# To be done
Gather, from the data below, each line in which the word "Blender" occurs.

(Records with scene code)
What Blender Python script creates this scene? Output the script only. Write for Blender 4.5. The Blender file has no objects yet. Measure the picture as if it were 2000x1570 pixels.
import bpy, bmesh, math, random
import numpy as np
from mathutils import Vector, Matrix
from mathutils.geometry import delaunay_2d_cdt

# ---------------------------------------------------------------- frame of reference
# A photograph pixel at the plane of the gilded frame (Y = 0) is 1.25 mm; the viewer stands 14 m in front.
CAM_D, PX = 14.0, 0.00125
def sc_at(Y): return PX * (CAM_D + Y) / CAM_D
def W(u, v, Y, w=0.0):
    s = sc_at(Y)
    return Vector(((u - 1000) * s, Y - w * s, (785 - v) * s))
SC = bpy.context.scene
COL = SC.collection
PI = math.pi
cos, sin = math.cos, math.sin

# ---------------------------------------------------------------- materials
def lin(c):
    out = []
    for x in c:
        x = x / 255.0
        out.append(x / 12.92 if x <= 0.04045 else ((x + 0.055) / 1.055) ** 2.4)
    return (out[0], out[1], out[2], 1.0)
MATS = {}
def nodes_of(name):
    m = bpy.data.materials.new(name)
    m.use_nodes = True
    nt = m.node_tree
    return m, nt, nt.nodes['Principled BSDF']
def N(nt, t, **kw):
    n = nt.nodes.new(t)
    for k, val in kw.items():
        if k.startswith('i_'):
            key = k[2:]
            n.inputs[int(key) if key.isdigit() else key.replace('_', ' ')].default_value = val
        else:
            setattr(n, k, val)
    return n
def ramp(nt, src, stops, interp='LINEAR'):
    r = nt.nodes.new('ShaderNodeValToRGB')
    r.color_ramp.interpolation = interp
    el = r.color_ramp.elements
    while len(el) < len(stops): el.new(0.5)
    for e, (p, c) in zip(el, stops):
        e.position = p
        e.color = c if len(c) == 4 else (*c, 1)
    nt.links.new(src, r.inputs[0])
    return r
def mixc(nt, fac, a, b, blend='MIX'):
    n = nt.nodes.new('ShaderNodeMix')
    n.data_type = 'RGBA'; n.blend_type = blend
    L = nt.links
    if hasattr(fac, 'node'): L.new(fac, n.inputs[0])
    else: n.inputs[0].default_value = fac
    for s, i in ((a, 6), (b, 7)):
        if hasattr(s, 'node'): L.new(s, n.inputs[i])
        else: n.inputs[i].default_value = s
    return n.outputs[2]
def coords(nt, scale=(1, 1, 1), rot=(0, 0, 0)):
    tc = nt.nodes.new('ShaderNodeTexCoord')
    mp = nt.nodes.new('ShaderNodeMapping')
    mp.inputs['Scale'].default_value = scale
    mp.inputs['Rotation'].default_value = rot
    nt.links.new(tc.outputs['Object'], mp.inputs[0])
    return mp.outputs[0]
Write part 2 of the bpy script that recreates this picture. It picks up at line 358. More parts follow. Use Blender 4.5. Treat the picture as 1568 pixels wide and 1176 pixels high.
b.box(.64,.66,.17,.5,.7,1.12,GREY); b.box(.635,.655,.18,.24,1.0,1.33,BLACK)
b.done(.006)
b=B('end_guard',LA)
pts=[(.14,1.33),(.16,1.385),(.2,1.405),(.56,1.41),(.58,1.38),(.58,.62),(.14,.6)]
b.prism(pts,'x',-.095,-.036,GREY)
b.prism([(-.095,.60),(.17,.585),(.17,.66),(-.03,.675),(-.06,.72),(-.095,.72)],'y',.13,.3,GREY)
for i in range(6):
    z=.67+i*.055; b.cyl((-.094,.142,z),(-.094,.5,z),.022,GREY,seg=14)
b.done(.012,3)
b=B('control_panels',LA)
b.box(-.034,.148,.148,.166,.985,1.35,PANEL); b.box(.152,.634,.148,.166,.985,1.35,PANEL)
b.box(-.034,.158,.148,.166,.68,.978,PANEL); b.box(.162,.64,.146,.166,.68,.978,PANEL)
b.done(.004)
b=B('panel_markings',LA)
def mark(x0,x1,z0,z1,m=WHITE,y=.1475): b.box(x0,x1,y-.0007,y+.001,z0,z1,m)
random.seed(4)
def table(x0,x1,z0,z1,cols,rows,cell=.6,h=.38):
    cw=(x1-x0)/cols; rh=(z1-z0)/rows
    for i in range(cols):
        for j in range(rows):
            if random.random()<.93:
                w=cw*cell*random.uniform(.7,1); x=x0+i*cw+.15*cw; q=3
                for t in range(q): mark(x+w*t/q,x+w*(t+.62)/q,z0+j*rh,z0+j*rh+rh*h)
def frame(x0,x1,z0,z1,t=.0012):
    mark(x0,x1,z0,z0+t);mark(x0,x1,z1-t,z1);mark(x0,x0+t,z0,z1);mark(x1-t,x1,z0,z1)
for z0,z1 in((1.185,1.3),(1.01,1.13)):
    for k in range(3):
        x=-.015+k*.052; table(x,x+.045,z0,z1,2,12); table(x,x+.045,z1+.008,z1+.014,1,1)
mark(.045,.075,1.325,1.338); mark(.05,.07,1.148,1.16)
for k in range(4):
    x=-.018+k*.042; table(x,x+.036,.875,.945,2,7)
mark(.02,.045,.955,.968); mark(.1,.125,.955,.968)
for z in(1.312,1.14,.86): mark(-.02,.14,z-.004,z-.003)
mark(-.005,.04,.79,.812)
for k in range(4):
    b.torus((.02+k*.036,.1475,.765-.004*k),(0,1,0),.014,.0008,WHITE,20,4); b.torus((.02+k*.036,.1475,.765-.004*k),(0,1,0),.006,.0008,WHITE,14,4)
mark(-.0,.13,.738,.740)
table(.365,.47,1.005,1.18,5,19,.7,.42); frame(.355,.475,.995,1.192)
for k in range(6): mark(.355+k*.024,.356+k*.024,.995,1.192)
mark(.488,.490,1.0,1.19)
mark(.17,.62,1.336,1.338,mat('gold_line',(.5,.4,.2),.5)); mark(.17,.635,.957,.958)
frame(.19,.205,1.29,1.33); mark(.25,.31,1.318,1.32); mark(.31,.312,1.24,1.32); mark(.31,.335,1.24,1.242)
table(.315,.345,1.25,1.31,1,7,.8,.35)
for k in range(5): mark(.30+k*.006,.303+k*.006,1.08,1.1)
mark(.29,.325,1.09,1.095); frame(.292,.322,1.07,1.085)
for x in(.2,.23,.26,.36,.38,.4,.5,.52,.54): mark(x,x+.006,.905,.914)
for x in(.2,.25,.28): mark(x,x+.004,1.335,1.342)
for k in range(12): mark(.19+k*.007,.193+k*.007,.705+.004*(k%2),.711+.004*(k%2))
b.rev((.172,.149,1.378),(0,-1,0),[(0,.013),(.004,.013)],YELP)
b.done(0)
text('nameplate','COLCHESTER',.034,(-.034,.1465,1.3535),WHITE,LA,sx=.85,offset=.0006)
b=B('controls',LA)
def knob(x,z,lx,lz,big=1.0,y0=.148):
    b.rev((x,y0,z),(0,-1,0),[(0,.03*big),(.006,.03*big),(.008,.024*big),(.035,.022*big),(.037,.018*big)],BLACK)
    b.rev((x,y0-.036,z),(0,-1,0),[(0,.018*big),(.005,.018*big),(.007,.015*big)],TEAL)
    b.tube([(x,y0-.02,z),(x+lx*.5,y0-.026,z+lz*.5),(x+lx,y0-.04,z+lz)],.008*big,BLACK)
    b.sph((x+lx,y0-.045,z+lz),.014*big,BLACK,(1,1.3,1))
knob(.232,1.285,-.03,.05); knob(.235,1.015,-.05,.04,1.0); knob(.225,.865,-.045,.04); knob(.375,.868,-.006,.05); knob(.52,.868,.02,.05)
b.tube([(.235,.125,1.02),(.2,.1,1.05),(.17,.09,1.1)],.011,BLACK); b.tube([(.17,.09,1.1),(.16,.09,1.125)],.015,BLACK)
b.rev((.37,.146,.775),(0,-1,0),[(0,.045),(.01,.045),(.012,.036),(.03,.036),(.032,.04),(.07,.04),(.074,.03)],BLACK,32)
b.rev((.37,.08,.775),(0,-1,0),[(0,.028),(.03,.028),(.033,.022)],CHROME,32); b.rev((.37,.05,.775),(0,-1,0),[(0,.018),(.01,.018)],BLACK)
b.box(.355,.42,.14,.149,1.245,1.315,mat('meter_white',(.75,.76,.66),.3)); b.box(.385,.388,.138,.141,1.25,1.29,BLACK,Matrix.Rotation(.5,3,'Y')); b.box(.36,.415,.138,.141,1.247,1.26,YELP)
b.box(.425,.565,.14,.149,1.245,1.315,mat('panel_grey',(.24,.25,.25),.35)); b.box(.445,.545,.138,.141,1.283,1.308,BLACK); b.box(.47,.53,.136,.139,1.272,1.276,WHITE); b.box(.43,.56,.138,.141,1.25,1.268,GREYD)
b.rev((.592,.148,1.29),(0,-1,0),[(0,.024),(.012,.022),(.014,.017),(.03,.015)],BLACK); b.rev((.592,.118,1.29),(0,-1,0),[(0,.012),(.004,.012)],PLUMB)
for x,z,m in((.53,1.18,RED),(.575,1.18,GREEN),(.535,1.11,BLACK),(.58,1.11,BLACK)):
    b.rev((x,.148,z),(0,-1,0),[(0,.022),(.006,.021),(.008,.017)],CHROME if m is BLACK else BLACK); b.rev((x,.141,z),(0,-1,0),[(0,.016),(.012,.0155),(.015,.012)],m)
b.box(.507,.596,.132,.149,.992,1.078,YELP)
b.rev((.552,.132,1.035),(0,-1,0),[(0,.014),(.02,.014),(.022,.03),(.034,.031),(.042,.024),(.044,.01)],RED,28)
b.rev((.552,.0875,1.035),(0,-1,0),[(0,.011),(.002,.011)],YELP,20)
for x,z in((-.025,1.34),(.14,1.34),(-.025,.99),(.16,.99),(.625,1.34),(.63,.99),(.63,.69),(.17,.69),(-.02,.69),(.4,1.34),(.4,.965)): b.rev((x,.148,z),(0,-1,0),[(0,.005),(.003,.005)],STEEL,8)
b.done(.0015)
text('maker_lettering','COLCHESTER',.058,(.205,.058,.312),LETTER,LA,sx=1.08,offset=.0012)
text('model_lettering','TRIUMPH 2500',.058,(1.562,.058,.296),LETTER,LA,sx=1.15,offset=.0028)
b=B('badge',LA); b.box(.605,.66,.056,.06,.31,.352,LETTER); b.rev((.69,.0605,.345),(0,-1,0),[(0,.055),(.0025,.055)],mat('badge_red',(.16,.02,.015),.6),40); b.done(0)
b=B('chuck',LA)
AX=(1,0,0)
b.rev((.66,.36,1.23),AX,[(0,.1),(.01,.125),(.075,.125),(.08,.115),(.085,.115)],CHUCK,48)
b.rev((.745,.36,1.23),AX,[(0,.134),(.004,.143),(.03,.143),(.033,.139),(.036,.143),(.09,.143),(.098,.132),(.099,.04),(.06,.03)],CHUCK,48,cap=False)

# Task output
What Blender Python script creates this scene? Output the script only. Write for Blender 4.5. The Blender file has no objects yet. Measure the picture as if it were 2000x1570 pixels.
Write part 2 of the bpy script that recreates this picture. It picks up at line 358. More parts follow. Use Blender 4.5. Treat the picture as 1568 pixels wide and 1176 pixels high.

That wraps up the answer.